On Sun, 2014-02-23 at 13:21 +0530, gabin kattukaran wrote:
> I'm trying to get my head around that as well. I suspect that it is
> only a matter of perspective but standing on my head is not helping
> (as yet.) 

LOL. Might be easier if you lived in Australia. Or Argentina maybe. 

I am reaching the end of my own knowledge of maths and physics -
subjects that I did study (again and again) till a few years ago as long
as it was necessary to help my children with schoolwork - and even those
times are receding fast.

I vaguely, very vaguely, recall some facts that I read in my son's
physics (or was it maths) textbook about 5 years ago. It was this
business of units and these little absurd details like how "liters per
100 km actually ends up being a unit of area. The figure is an area,
mathematically simply because it is length^3/length. But the relevant
answer is not an area, it is a volume.

If a car needs 6 liters for 100 km, it could be expressed as a unit of
area in which case it would be 0.00000006 square meters. Someone correct
me if that figure is wrong because the calculation is as follows

1 liter = 0.1 ^ 3 = 0.001 cubic meters
6 liters = 0.006 cubic meters
100 km = 100,000 meters

0.006/100,000 = 0.00000006 square meters. 

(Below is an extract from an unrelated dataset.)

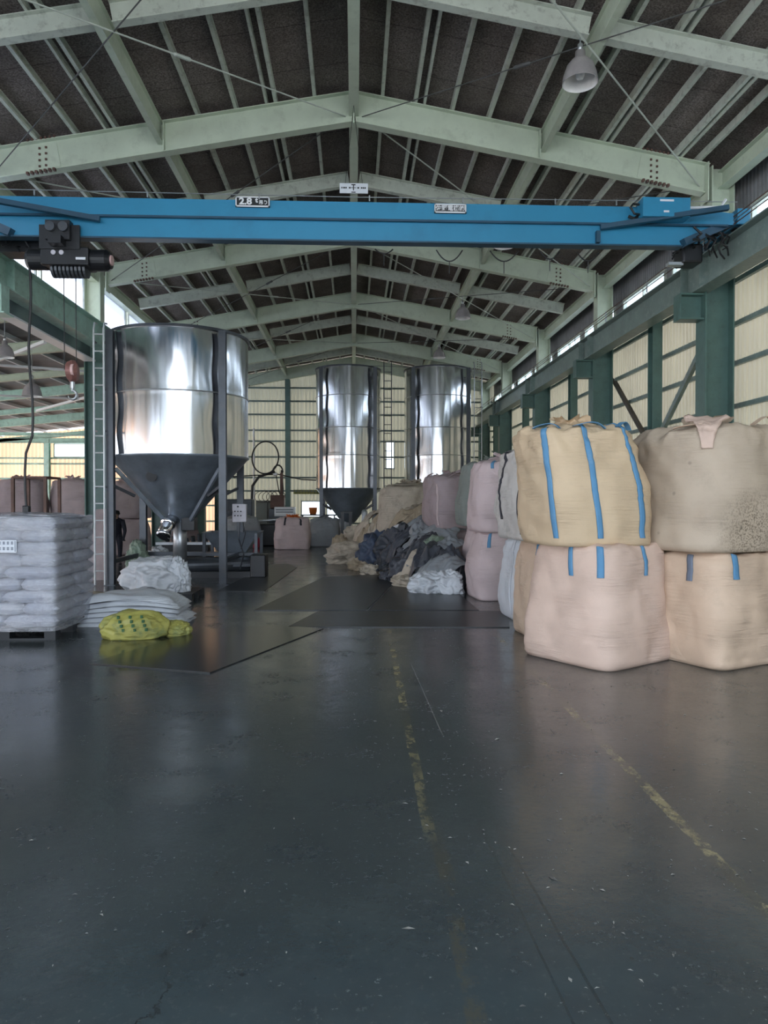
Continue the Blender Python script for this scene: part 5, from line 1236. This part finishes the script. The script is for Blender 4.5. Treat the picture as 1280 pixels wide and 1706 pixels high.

I wonder if that is the cross sectional area of a molecule of petrol - a
worthless piece of information. Seems too big actually.  A column of
petrol 0.00000006 sq meters in area but 100 km long would be several
thousand molecules thick - because that translates to 0.06 square
millimeters - a huge area. Something is seriously wrong - either my
calculation, or the real world significance of the figure

In actual fact the unit that is useful is only the numerator - i.e 6
liters, not the result of the calculation.